> **Task**
Gather each line of the records where "Write" appears.
— Start of Raw records —
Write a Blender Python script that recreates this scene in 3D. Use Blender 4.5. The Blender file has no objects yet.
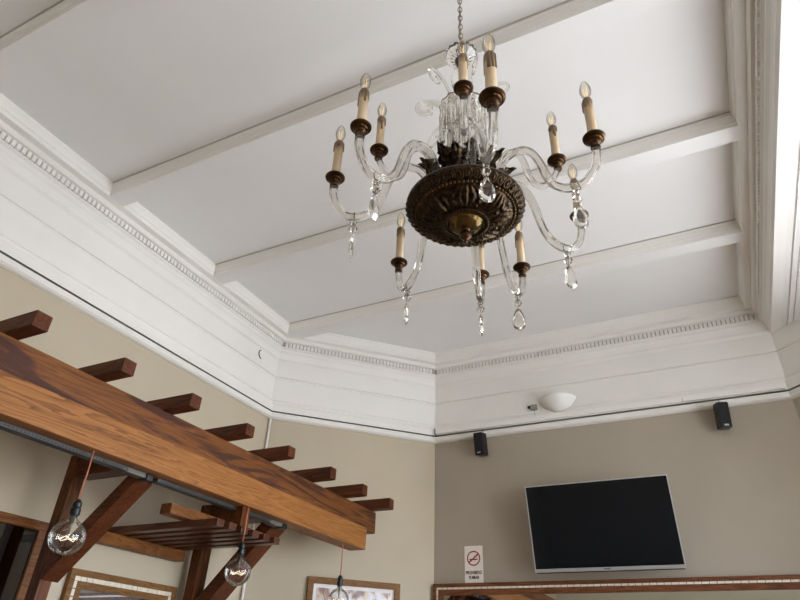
import bpy, math, random
from mathutils import Vector, Matrix
random.seed(7)
C = bpy.context.scene.collection
PI = math.pi
EYE = 1.55                      # eye height; heights measured from the eye are given as EYE + z

# ------------------------------------------------------------------ colours and materials
def s2l(c):
    return tuple(((v/255)/12.92 if v/255 <= .04045 else ((v/255+.055)/1.055)**2.4) for v in c) + (1,)

def newmat(name):
    m = bpy.data.materials.new(name); m.use_nodes = True
    nt = m.node_tree
    b = nt.nodes['Principled BSDF']
    return m, nt, b

def plain(name, rgb, rough=.6, metal=0, noise=.0, scale=8, bump=0, bscale=60, spec=.5, emit=None, estr=0):
    m, nt, b = newmat(name)
    b.inputs['Roughness'].default_value = rough
    b.inputs['Metallic'].default_value = metal
    b.inputs['Specular IOR Level'].default_value = spec
    col = s2l(rgb)
    b.inputs['Base Color'].default_value = col
    tc = nt.nodes.new('ShaderNodeTexCoord')
    if noise:
        n = nt.nodes.new('ShaderNodeTexNoise'); n.inputs['Scale'].default_value = scale; n.inputs['Detail'].default_value = 6
        r = nt.nodes.new('ShaderNodeValToRGB')
        r.color_ramp.elements[0].position = .3; r.color_ramp.elements[1].position = .7
        r.color_ramp.elements[0].color = tuple(v*(1-noise) for v in col[:3]) + (1,)
        r.color_ramp.elements[1].color = tuple(min(1, v*(1+noise*.6)) for v in col[:3]) + (1,)
        nt.links.new(tc.outputs['Object'], n.inputs['Vector']); nt.links.new(n.outputs['Fac'], r.inputs['Fac'])
        nt.links.new(r.outputs['Color'], b.inputs['Base Color'])
    if bump:
        n2 = nt.nodes.new('ShaderNodeTexNoise'); n2.inputs['Scale'].default_value = bscale; n2.inputs['Detail'].default_value = 4
        bp = nt.nodes.new('ShaderNodeBump'); bp.inputs['Strength'].default_value = bump; bp.inputs['Distance'].default_value = .004
        nt.links.new(tc.outputs['Object'], n2.inputs['Vector']); nt.links.new(n2.outputs['Fac'], bp.inputs['Height'])
        nt.links.new(bp.outputs['Normal'], b.inputs['Normal'])
    if emit:
        b.inputs['Emission Color'].default_value = s2l(emit); b.inputs['Emission Strength'].default_value = estr
    return m

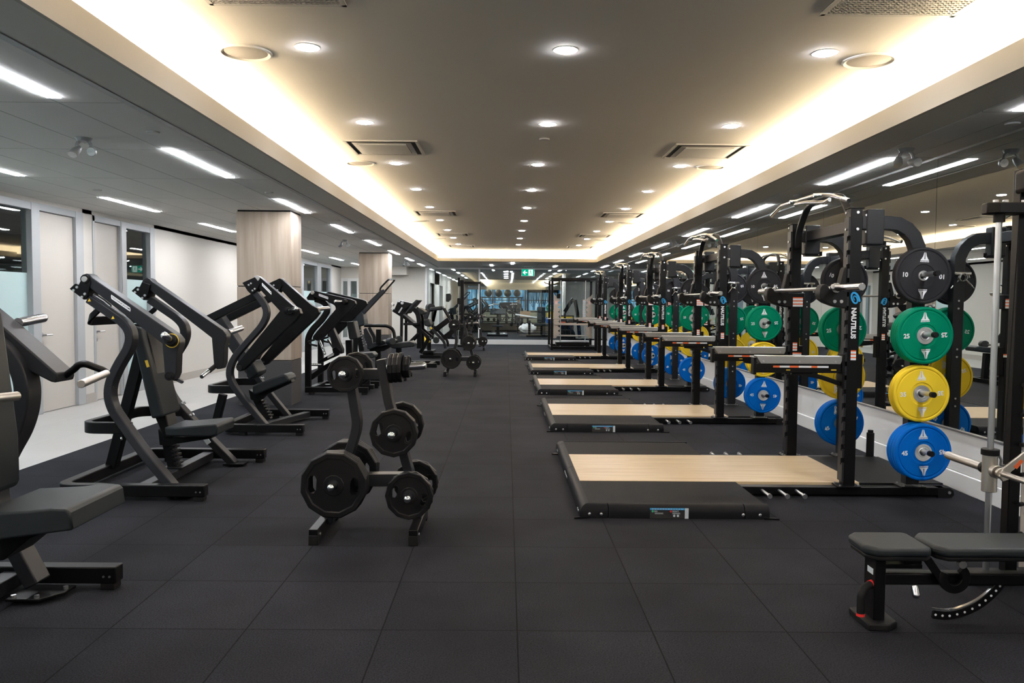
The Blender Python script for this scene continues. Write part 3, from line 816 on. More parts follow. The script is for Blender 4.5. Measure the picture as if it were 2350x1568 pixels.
    for y, z in ((0.22, 2.345), (-0.30, 2.33)): c.pipe([(L(2.60), y, z), (L(2.42), y, z - 0.005)], 0.016, 12)
    c.build('pull_up_bar', 'chrome', root)
    return root

def make_platform():
    root = empty('lifting_platform', (1.15, 0, 0))
    L = lambda x: x - 1.15
    MB().box(L(0.577), L(2.745), -0.533, 0.525, 0.02, 0.09).build('wood_deck', 'platform_wood', root, 0.002, smooth=0)
    for s, a, b in ((-1, -1.213, -0.535), (1, 0.527, 1.183)):
        MB().box(L(0.577), L(1.785), a, b, 0.02, 0.088).build('rubber_deck', 'weave_rubber', root, 0.003, smooth=0)
    MB().box(L(2.75), L(3.40), -0.53, 0.53, 0.0765, 0.086).box(L(2.75), L(3.16), -0.53, 0.53, 0.02, 0.077).build('rear_mat', 'black_rubber', root, 0.003, smooth=0)
    # rounded edge rails, mitred at the corners
    prof = [(0.0, 0.0), (0.066, 0.0), (0.066, 0.092), (0.040, 0.090), (0.020, 0.079), (0.006, 0.060), (0.0, 0.040)]
    y0, y1, x0, x1 = -1.28, 1.25, 0.51, 1.80
    def rail(name, a, b, out, mit_a, mit_b):
        a, b = Vector(a), Vector(b); t = (b - a).normalized(); inn = -Vector(out); n = len(prof); vs = []
        for P, k in ((a, mit_a), (b, -mit_b)):
            for u, z in prof: vs.append(P + inn * u + t * (u * k) + Vector((0, 0, z)))
        fs = [tuple(range(n)), tuple(range(2 * n - 1, n - 1, -1))] + [(i, (i + 1) % n, n + (i + 1) % n, n + i) for i in range(n)]
        return MB().add(vs, fs).build(name, 'platform_edge', root, smooth=40)
    ym = -0.02
    for a, b, ma, mb in (((L(x0), y0, 0), (L(x0), ym - 0.003, 0), 1, 0), ((L(x0), ym + 0.003, 0), (L(x0), y1 - 0.2, 0), 0, 0), ((L(x0), y1 - 0.194, 0), (L(x0), y1, 0), 0, 1)):
        rail('edge_rail', a, b, (-1, 0, 0), ma, mb)
    for a, b, ma, mb in (((L(x0), y0, 0), (L(x0 + 0.19), y0, 0), 1, 0), ((L(x0 + 0.196), y0, 0), (L(x1 - 0.17), y0, 0), 0, 0), ((L(x1 - 0.164), y0, 0), (L(x1), y0, 0), 0, 0)):
        rail('edge_rail', a, b, (0, -1, 0), ma, mb)
    for a, b, ma, mb in (((L(x0), y1, 0), (L(x1), y1, 0), 1, 0),): rail('edge_rail', a, b, (0, 1, 0), ma, mb)
    b = MB()
    for x in (0.575, 0.655, 1.62, 1.735): b.ball((L(x), y0 - 0.002, 0.030), 0.011, 10, 6, sc=(1, 0.5, 1))
    for y in (-1.19, -1.14, -0.16, -0.11, -0.06, 0.0, 0.06, 0.98, 1.05): b.ball((L(x0) - 0.002, y, 0.030), 0.011, 10, 6, sc=(0.5, 1, 1))
    b.build('bolt', 'steel', root)
    for pts in ([(L(0.47), -1.30), (L(0.57), -1.285), (L(0.57), -1.28), (L(0.50), -1.275)], [(L(1.76), -1.29), (L(1.86), -1.30), (L(1.84), -1.282), (L(1.76), -1.281)], [(L(0.45), 0.96), (L(0.51), 0.94), (L(0.51), 1.0), (L(0.47), 0.99)]):
        MB().prism(pts, 'z', 0.0, 0.012).build('anchor_tab', 'black_metal', root, smooth=0)
    # instruction sticker on the side rail towards the camera
    A = frame((L(1.115), y0 - 0.0015, 0.040), (1, 0, 0), (0, 0, 1))
    def q(x0_, x1_, y0_, y1_, d): return [A @ Vector(p) for p in ((x0_, y0_, d), (x1_, y0_, d), (x1_, y1_, d), (x0_, y1_, d))]
    st = MB().box(L(0.985), L(1.247), y0 - 0.003, y0 - 0.001, 0.003, 0.074).build('sticker', 'black_print', root, smooth=0)
    hx = MB().box(L(0.985), L(1.22), y0 - 0.0042, y0 - 0.003, 0.062, 0.074).build('header', 'blue_print', st, smooth=0)
    wh = MB().box(L(1.222), L(1.247), y0 - 0.0042, y0 - 0.003, 0.003, 0.074)
    for tx, sz, px, pz in (('DO', 0.014, 1.024, 0.052), ("DON'T", 0.014, 1.158, 0.052)):
        v, f = text_mesh(tx, sz, frame((L(px), y0 - 0.0044, pz), (1, 0, 0), (0, 0, 1)), bold=0.0003); wh.add(v, f)
    for k in range(12): wh.box(L(0.998 + k * 0.018), L(1.010 + k * 0.018), y0 - 0.0048, y0 - 0.0042, 0.066, 0.070)
    for zz in (0.040, 0.034): wh.box(L(1.018), L(1.075), y0 - 0.0036, y0 - 0.003, zz, zz + 0.002).box(L(1.137), L(1.19), y0 - 0.0036, y0 - 0.003, zz, zz + 0.002)
    for x in (1.15, 1.175): wh.rod((L(x), y0 - 0.003, 0.022), (L(x), y0 - 0.0042, 0.022), 0.008, 14)
    wh.build('white_print', 'light_print', st, smooth=0)
    MB().rod((L(1.003), y0 - 0.003, 0.052), (L(1.003), y0 - 0.0042, 0.052), 0.007, 14).build('tick_mark', 'green_print', st, smooth=0)
    MB().rod((L(1.126), y0 - 0.003, 0.052), (L(1.126), y0 - 0.0042, 0.052), 0.007, 14).build('cross_mark', 'red_print', st, smooth=0)
    return root

def make_barbell():
    """olympic bar along Y, centred"""
    root = empty('barbell')
    MB().rod((0, -0.655, 0), (0, 0.655, 0), 0.0135, 14).build('shaft', 'steel', root)
    for s in (-1, 1):
        sl = MB().rod((0, s * 0.665, 0), (0, s * 1.09, 0), 0.0268, 18).build('sleeve', 'chrome', root, 0.002)
        MB().rod((0, s * 0.640, 0), (0, s * 0.672, 0), 0.037, 18).rod((0, s * 0.63, 0), (0, s * 0.642, 0), 0.027, 18).build('collar', 'chrome', sl, 0.002)
        MB().rod((0, s * 1.088, 0), (0, s * 1.0915, 0), 0.019, 16).box(-0.0175, 0.0175, s * 1.0905, s * 1.0925, -0.002, 0.002).build('end_cap', 'steel', sl, smooth=30)
    return root

def make_clip():
    """sprung steel bar collar with two squeeze handles, hanging by its loop"""
    root = empty('spring_clip')
    m = MB()
    for k in range(3):
        pts = [(0.033 * math.cos(a), -0.02 + 0.014 * k + 0.014 * a / (2 * PI), 0.033 * math.sin(a)) for a in [2 * PI * i / 18 for i in range(19)]]
        m.pipe(pts, 0.0055, 8)
    m.build('coil', 'chrome', root)
    m = MB()
    for s in (-1, 1): m.pipe([(s * 0.02, s * 0.02, -0.02), (s * 0.055, s * 0.035, -0.065), (s * 0.085, s * 0.035, -0.10)], 0.006, 8)
    m.build('squeeze_handle', 'chrome', root)
    MB().box(-0.075, 0.075, -0.012, 0.012, 0.022, 0.05).build('latch_body', 'chrome', root, 0.008, 3)
    return root

PLATE = {'blue': ('45', 0.035, 0.2125), 'yellow': ('35', 0.030, 0.2125), 'green': ('25', 0.028, 0.2125), 'black': ('10', 0.0195, 0.2125)}
def make_bumper(color):
    num, t, R = PLATE[color]; h = t / 2
    prof = [(0.30 * R, -h + 0.005), (0.385 * R, -h + 0.005), (0.40 * R, -h + 0.001), (0.425 * R, -h), (0.45 * R, -h + 0.002), (0.84 * R, -h + 0.002), (0.862 * R, -h + 0.006), (0.885 * R, -h + 0.006),
            (0.905 * R, -h + 0.001), (0.93 * R, -h), (0.965 * R, -h + 0.001), (0.99 * R, -h + 0.005), (R, -h + 0.0095)]
    prof = prof + [(r, -a) for r, a in reversed(prof)] + [(0.30 * R, -h + 0.005)]
    o = MB().lathe(prof, 56).build('bumper_plate', color + '_bumper')
    hub = MB().lathe([(0.0255, -h + 0.004), (0.034, -h + 0.002), (0.036, -h + 0.004), (0.048, -h + 0.004), (0.05, -h + 0.001), (0.30 * R, -h + 0.001), (0.302 * R, -h + 0.006), (0.302 * R, h - 0.006), (0.30 * R, h - 0.001), (0.034, h - 0.002), (0.0255, h - 0.004), (0.0255, -h + 0.004)], 32)
    if color == 'black':
        hub = MB().lathe([(0.0255, -h + 0.003), (0.037, -h + 0.001), (0.039, -h + 0.006), (0.039, h - 0.006), (0.037, h - 0.001), (0.0255, h - 0.003), (0.0255, -h + 0.003)], 32)
        o2 = MB().lathe([(0.038, -h + 0.005), (0.302 * R, -h + 0.005), (0.302 * R, h - 0.005), (0.038, h - 0.005), (0.038, -h + 0.005)], 40).build('rubber_core', 'black_bumper', o)
    hub.build('steel_hub', 'hub_steel', o)
    nm, lg = [MB(), MB()], [MB(), MB()]
    for side in (-1,):
        yb = side * (h - 0.0012)
        X = Vector((1, 0, 0)) * (1 if side < 0 else -1)
        for ai, ang in enumerate((0, PI)):
            j = ai if side < 0 else 1 - ai
            Mr = frame((0, yb, 0), X, (0, 0, 1)) @ Matrix.Rotation(ang, 4, 'Z')
            v, f = text_mesh(num, 0.046, Mr @ Matrix.Translation((-0.655 * R, 0, 0)), bold=0.0016); nm[j].add(v, f)
            T = Mr @ Matrix.Translation((0, 0.60 * R, 0)); k2 = ai
            def poly(pts):
                lg[k2].add([T @ Vector((a, b, 0)) for a, b in pts], [tuple(range(len(pts)))])
            poly([(-0.026, -0.006), (-0.0035, -0.006), (-0.0025, 0.024), (-0.0025, 0.045), (-0.0065, 0.045), (-0.013, 0.018)])
            poly([(0.026, -0.006), (0.013, 0.018), (0.0065, 0.045), (0.0025, 0.045), (0.0025, 0.024), (0.0035, -0.006)])
            poly([(-0.033, -0.016), (0.033, -0.016), (0.028, -0.006), (-0.028, -0.006)])
            for k in range(6): poly([(-0.033 + k * 0.0114, -0.027), (-0.0245 + k * 0.0114, -0.027), (-0.0245 + k * 0.0114, -0.019), (-0.033 + k * 0.0114, -0.019)])
    for q in nm: q.build('number', 'white_print', o, smooth=0)
    for q in lg: q.build('logo', 'white_print', o, smooth=0)
    return o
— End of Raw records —
> **Final result**
Write a Blender Python script that recreates this scene in 3D. Use Blender 4.5. The Blender file has no objects yet.
The Blender Python script for this scene continues. Write part 3, from line 816 on. More parts follow. The script is for Blender 4.5. Measure the picture as if it were 2350x1568 pixels.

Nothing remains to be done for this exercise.